Plural, foire d’art contemporain (2023). Montréal. Avec l’autorisation de l’AGAC. Photo : Jean-Michael Seminaro
Autre volet discret mais essentiel de son action, l’AGAC s’investit dans des collaborations interinstitutionnelles pour renforcer les réseaux de diffusion de l’art contemporain. En tissant des liens avec d’autres associations, foires et réseaux professionnels, elle participe à l’élargissement de la circulation des œuvres, des idées, mais aussi des publics. Parmi ces partenariats structurants, la collaboration avec d’autres associations de galeries et de foires, telles que NADA (New Art Dealers Alliance) ou Art Toronto, témoigne d’un désir mutuel de copromotion. Ces alliances, ponctuées de présences croisées, d’invitations réciproques et d’échanges de visibilité, permettent non seulement de mettre en valeur les galeries membres sur la scène nationale et internationale, mais aussi de favoriser la mobilité des collectionneur·euse·s, des commissaires et des professionnel·le·s du milieu d’un événement et d’une ville à l’autre. Ces synergies s’inscrivent dans une vision à long terme : celle de bâtir un réseau solidaire et agile, capable de faire croître la vitalité du marché de l’art contemporain.
UNE ÈRE DE RENOUVEAU
Après quarante années marquées par des débuts modestes et plusieurs défis, notamment financiers, l’AGAC entre aujourd’hui dans une nouvelle phase de son développement. Forte d’une première planification stratégique quinquennale récemment élaborée, l’Association se dote d’objectifs clairs, structurants et porteurs. Ce plan, qui sera présenté à ses membres et soumis à l’approbation, trace les grandes lignes d’un avenir où l’AGAC souhaite consolider ses acquis tout en affirmant son rôle de leader au sein du milieu de l’art contemporain. Entourée d’une équipe solide et engagée, elle entend poursuivre son travail de fond et multiplier les initiatives qui contribueront à faire rayonner les galeries, les artistes et, plus largement, le marché de l’art au Québec, au Canada et au-delà.

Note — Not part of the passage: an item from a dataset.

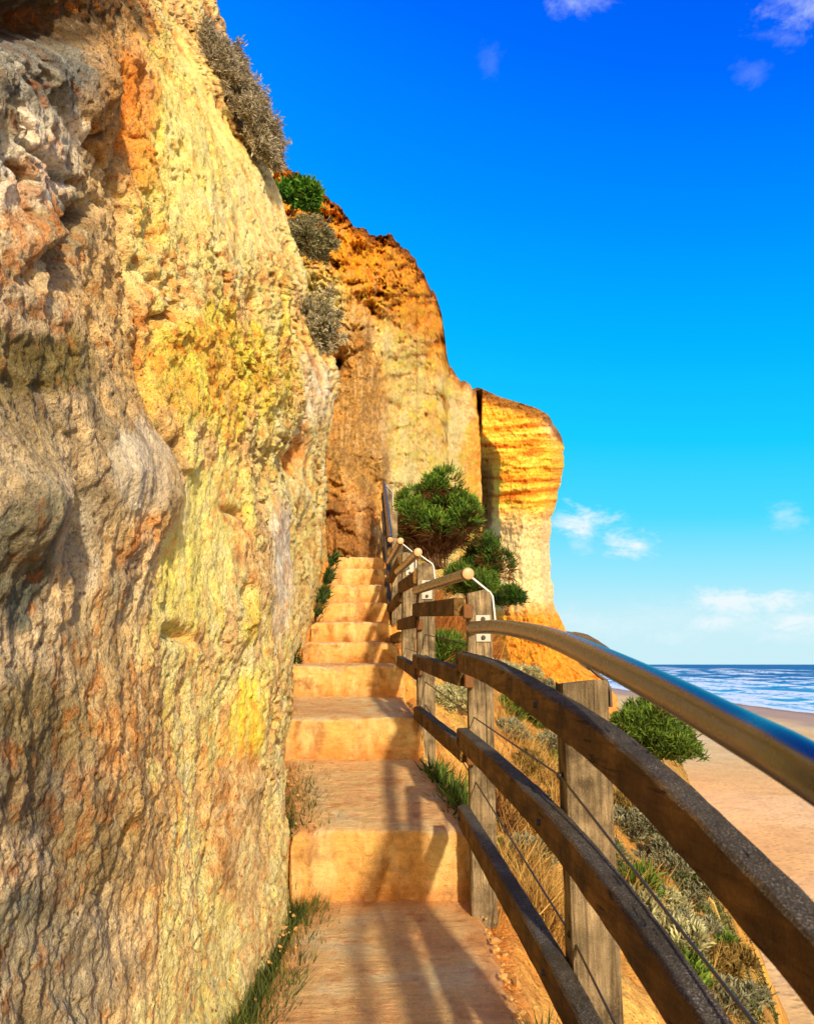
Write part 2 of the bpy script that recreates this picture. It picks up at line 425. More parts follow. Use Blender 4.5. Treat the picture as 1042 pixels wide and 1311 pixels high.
    left_grey = sstep(210, 10, px + 70*n2 + 30*n3 - 50*sstep(700, 1000, py)) ; c = mixc(c, lin((172, 170, 158)), 0.75*np.clip(left_grey + 0.8*n2, 0, 1)); c = mixc(c, lin((118, 118, 104)), 0.7*np.clip(left_grey*1.2*sstep(0.0, 0.3, fbm(Y*3.5+2, Z*2.6, 7.0, 4, 0.6)), 0, 1))  # greyer stone towards the left of the face
    for (a, b_, rx, ry, ang, colr, st) in [
            (255, 200, 85, 130, -12, lin((255, 226, 140)), 1.0), (300, 280, 70, 70, 0, C_CREAM, .8), (250, 470, 90, 90, 0, C_YEL, .9), (240, 700, 60, 130, 8, lin((255, 224, 122)), 1.05), (330, 480, 60, 60, 0, C_YEL, .5),
            (310, 930, 22, 75, 0, lin((246, 196, 72)), 1.0), (300, 805, 16, 40, 0, lin((244, 190, 76)), .8), (210, 640, 24, 60, 0, C_CREAM, .6), (165, 700, 24, 50, 10, C_ORA, .9), (140, 930, 26, 50, 12, lin((222, 166, 84)), .7),
            (60, 10, 130, 45, 0, lin((92, 80, 58)), 1.15), (30, 95, 70, 55, 0, lin((138, 140, 138)), 1.0), (130, 110, 45, 90, 0, lin((170, 140, 92)), .9), (170, 140, 22, 80, -8, C_ORA, .8), (20, 200, 70, 60, 0, lin((232, 228, 212)), .9), (60, 290, 60, 40, -20, C_DGREY, .7),
            (25, 340, 50, 24, 0, C_GREY, .5), (35, 470, 60, 55, 0, C_OLIVE, 1.05), (25, 560, 40, 50, 0, C_GREY, .7), (150, 600, 50, 60, 0, lin((178, 174, 160)), .95), (200, 620, 18, 70, 14, C_DGREY, .8), (170, 740, 40, 60, 0, lin((154, 152, 134)), .9),
            (15, 720, 42, 80, 0, lin((104, 108, 98)), 1.1), (95, 700, 26, 80, -8, C_BLUE, .7), (350, 730, 14, 90, 5, C_BLUE, .9), (120, 820, 60, 80, 0, C_GREY, .8), (35, 930, 60, 80, 0, C_OLIVE, .8), (25, 1020, 50, 60, 0, C_DGREY, .7), (140, 1080, 70, 70, 20, C_OLIVE, .7),
            (30, 1190, 50, 60, 20, lin((126, 128, 114)), 1.0), (185, 930, 24, 80, 15, C_DGREY, .55), (160, 470, 40, 60, 0, C_GREY, .5), (310, 1060, 30, 110, 0, lin((176, 160, 124)), .85), (110, 1240, 100, 70, 0, lin((176, 170, 148)), .75), (130, 400, 60, 60, 0, lin((220, 196, 140)), .6),
            (390, 560, 30, 60, 0, lin((214, 190, 140)), .6), (405, 500, 24, 40, 0, lin((226, 212, 186)), .6), (325, 110, 34, 110, -28, lin((150, 138, 112)), 1.15), (385, 700, 14, 120, 0, lin((236, 212, 150)), .5), (382, 585, 22, 26, 0, C_ORA, .8)]:
        bq = blob(a, b_, rx*1.15, ry*1.15, ang); c = mixc(c, colr, np.clip(0.9*st*sstep(0.22, 0.72, bq*1.15 + (0.95*n2 + 0.55*n3 + 0.3*n5)*sstep(0.02, 0.3, bq)), 0, 1))
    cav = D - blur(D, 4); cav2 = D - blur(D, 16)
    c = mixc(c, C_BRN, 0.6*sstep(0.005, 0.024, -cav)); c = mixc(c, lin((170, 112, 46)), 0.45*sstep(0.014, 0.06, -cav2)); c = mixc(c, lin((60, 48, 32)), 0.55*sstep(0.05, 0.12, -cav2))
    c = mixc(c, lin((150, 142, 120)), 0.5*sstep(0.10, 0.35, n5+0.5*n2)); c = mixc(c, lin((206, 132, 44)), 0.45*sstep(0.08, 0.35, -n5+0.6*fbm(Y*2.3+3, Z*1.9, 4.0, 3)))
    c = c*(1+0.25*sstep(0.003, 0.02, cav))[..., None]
    c = mixc(c, lin((250, 226, 172)), 0.5*low*sstep(-0.25, 0.25, n4+0.4*n2)*sstep(60, 240, px)); c = mixc(c, lin((170, 158, 122)), 0.35*low*sstep(0.0, 0.3, n2-0.3*n3))
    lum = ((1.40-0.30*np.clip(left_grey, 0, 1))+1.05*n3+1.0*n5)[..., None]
    yel = np.clip(1-c[..., 2:3]/np.maximum(c[..., 0:1], .02), 0, 1)
    c = np.clip(c, 0.01, 0.95)**1.12*np.concatenate([0.96+0.06*yel, 0.945-0.125*yel, 0.84-0.14*yel], -1)*lum
    c = np.clip(c, 0.01, np.array([0.88, 0.74, 0.54]))
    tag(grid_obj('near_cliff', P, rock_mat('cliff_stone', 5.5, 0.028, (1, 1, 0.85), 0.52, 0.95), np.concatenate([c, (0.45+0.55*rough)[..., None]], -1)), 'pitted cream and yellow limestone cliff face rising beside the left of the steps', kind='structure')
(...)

Entrée libre à l’art contemporain (ELAAC) (1987). Montréal. Avec l’autorisation de l’AGAC
1 L’autrice souhaite remercier Anie Deslauriers, directrice générale de l’AGAC, ainsi que Simone Rochon, directrice des communications et du marketing, pour leur disponibilité et les informations détaillées qu’elles lui ont transmises à propos de l’AGAC.